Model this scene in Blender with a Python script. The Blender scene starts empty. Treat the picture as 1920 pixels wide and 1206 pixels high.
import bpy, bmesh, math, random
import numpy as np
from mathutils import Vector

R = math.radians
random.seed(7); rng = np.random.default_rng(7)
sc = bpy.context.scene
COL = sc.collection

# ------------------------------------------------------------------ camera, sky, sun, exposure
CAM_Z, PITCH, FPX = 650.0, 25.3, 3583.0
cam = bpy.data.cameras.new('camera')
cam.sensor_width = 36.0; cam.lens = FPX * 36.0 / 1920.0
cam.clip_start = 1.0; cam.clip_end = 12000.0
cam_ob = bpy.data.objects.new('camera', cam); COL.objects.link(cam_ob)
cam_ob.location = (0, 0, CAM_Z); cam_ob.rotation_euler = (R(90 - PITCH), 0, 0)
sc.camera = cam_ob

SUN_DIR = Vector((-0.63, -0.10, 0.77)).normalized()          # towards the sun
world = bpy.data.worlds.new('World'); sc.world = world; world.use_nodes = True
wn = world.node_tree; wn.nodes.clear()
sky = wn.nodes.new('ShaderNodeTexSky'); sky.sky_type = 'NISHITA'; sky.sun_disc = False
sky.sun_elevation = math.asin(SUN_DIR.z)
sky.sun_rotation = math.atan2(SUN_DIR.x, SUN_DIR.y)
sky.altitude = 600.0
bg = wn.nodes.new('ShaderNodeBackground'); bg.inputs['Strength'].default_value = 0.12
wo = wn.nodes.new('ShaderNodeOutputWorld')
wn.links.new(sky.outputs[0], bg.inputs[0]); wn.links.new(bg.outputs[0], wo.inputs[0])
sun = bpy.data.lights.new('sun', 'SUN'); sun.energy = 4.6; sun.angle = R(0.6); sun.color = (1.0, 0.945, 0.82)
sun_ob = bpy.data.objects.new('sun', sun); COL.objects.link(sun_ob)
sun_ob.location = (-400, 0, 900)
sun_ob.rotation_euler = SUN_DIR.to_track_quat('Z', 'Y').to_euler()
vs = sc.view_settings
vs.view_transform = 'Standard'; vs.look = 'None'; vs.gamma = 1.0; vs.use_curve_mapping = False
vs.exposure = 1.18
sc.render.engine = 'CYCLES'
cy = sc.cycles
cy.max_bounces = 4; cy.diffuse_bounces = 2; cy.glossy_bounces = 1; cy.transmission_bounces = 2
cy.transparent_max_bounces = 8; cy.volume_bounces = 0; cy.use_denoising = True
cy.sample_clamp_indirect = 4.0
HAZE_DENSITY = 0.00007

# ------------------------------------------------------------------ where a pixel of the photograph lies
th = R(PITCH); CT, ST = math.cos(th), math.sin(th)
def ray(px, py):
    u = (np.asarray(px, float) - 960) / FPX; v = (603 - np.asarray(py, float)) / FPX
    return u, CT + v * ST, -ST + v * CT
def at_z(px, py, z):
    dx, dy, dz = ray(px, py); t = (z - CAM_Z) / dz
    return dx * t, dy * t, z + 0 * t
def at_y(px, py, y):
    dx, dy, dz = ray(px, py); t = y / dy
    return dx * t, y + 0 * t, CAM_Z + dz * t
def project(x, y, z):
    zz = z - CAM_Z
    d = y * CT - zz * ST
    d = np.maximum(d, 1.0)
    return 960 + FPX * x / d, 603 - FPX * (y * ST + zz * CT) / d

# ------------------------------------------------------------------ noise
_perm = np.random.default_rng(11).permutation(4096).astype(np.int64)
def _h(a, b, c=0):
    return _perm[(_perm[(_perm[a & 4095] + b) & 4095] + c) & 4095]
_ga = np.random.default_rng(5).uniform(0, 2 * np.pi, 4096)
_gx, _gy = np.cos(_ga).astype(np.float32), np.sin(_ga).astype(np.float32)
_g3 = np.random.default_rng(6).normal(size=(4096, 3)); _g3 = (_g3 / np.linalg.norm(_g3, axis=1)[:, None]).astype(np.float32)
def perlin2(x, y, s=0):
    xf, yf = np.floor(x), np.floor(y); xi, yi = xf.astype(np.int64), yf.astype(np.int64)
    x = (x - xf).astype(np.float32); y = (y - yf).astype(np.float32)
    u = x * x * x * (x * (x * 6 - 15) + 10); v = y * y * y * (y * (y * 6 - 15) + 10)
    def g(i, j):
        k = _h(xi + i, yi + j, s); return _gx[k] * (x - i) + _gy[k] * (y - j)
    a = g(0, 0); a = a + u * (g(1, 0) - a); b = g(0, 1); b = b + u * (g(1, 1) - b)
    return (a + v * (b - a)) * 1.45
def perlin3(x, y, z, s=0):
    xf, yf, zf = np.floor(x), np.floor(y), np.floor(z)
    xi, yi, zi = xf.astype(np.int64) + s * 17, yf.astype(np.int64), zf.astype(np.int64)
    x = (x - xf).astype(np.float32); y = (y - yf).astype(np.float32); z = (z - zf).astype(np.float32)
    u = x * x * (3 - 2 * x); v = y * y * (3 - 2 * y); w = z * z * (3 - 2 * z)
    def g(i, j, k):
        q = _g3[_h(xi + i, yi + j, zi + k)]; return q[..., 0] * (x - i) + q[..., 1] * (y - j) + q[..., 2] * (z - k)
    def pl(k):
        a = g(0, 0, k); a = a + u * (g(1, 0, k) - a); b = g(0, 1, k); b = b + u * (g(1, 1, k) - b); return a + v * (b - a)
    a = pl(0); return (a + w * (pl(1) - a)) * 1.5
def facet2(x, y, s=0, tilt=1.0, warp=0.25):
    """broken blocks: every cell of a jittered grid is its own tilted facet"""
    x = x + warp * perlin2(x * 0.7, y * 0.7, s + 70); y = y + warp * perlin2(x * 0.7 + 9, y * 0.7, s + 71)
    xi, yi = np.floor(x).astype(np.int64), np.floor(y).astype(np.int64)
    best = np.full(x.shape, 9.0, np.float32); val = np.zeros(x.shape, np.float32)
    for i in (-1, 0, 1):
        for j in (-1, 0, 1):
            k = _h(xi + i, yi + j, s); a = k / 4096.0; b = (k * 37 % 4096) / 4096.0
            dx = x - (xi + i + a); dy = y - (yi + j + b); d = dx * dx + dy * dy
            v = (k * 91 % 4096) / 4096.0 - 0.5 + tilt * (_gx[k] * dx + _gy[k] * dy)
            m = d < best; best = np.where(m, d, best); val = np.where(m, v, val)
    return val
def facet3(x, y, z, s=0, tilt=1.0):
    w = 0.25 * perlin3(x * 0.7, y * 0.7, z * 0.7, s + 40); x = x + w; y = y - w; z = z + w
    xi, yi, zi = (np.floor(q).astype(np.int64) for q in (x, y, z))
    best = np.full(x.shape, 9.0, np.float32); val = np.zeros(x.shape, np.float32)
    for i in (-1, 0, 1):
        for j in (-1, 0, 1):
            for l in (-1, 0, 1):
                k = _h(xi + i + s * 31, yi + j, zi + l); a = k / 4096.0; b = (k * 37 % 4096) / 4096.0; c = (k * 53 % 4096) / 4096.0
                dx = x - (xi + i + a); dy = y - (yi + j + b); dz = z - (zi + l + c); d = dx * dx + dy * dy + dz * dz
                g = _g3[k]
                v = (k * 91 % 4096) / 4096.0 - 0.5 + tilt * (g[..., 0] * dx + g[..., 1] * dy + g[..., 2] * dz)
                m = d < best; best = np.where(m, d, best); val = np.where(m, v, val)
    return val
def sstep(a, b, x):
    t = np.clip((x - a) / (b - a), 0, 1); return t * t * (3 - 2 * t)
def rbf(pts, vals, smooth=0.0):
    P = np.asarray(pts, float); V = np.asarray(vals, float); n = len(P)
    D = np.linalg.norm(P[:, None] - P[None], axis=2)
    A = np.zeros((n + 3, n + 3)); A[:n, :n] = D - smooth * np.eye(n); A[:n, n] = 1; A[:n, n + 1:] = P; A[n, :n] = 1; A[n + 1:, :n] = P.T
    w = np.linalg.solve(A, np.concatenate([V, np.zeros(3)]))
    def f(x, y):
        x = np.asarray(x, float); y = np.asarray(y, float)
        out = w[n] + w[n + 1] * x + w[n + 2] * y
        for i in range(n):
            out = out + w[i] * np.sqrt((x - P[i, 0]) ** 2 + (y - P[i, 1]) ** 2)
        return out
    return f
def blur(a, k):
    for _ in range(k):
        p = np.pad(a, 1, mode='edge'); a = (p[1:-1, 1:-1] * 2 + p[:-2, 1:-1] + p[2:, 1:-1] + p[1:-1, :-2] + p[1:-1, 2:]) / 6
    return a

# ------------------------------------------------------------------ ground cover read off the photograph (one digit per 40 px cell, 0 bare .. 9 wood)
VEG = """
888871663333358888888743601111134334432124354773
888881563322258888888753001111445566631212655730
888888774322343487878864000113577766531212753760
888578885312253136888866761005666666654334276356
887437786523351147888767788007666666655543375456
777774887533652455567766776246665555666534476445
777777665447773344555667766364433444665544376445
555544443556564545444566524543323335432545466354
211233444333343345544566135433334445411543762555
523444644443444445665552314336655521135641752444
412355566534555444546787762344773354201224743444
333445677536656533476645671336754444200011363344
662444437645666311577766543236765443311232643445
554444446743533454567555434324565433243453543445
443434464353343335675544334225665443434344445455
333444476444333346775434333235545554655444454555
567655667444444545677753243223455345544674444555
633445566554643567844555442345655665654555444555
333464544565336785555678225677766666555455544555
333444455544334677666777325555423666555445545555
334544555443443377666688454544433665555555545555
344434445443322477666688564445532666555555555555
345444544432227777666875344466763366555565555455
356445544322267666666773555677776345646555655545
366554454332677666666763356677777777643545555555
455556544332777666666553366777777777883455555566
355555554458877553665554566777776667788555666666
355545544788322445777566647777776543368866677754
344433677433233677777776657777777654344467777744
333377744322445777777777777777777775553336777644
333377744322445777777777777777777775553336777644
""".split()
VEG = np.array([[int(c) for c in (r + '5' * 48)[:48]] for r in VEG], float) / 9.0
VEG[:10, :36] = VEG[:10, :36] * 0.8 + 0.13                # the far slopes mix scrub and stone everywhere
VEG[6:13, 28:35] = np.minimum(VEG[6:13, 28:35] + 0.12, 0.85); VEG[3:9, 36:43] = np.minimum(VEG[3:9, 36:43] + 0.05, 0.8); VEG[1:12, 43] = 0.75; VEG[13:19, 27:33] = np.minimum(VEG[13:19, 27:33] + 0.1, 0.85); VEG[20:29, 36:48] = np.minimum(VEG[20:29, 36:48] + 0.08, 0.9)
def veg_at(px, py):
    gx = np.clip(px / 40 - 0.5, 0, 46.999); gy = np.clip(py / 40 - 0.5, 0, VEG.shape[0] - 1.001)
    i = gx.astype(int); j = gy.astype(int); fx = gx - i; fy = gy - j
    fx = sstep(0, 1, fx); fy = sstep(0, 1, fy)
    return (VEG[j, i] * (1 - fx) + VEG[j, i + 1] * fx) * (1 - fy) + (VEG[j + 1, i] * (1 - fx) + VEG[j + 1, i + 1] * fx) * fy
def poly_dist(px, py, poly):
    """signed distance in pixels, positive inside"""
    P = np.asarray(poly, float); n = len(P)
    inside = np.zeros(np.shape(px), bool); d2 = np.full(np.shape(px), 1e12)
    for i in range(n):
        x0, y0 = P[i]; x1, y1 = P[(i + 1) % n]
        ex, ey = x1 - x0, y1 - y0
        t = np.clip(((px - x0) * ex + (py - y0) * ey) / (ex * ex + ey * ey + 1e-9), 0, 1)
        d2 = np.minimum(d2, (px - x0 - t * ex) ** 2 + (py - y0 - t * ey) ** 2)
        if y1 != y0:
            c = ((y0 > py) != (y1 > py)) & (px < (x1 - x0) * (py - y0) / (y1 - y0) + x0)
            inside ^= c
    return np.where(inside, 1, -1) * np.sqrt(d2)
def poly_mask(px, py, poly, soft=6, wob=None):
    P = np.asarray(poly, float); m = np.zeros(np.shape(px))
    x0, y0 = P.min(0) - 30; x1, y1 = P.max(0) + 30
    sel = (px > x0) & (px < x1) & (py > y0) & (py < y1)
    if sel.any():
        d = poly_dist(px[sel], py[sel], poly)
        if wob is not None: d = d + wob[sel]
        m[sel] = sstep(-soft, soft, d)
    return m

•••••

> _Work to do_
Return exactly the opening lines of the listing above, ending with the line that has "sc.camera = cam_ob".

> _Result of the exercise_
Model this scene in Blender with a Python script. The Blender scene starts empty. Treat the picture as 1920 pixels wide and 1206 pixels high.
import bpy, bmesh, math, random
import numpy as np
from mathutils import Vector

R = math.radians
random.seed(7); rng = np.random.default_rng(7)
sc = bpy.context.scene
COL = sc.collection

# ------------------------------------------------------------------ camera, sky, sun, exposure
CAM_Z, PITCH, FPX = 650.0, 25.3, 3583.0
cam = bpy.data.cameras.new('camera')
cam.sensor_width = 36.0; cam.lens = FPX * 36.0 / 1920.0
cam.clip_start = 1.0; cam.clip_end = 12000.0
cam_ob = bpy.data.objects.new('camera', cam); COL.objects.link(cam_ob)
cam_ob.location = (0, 0, CAM_Z); cam_ob.rotation_euler = (R(90 - PITCH), 0, 0)
sc.camera = cam_ob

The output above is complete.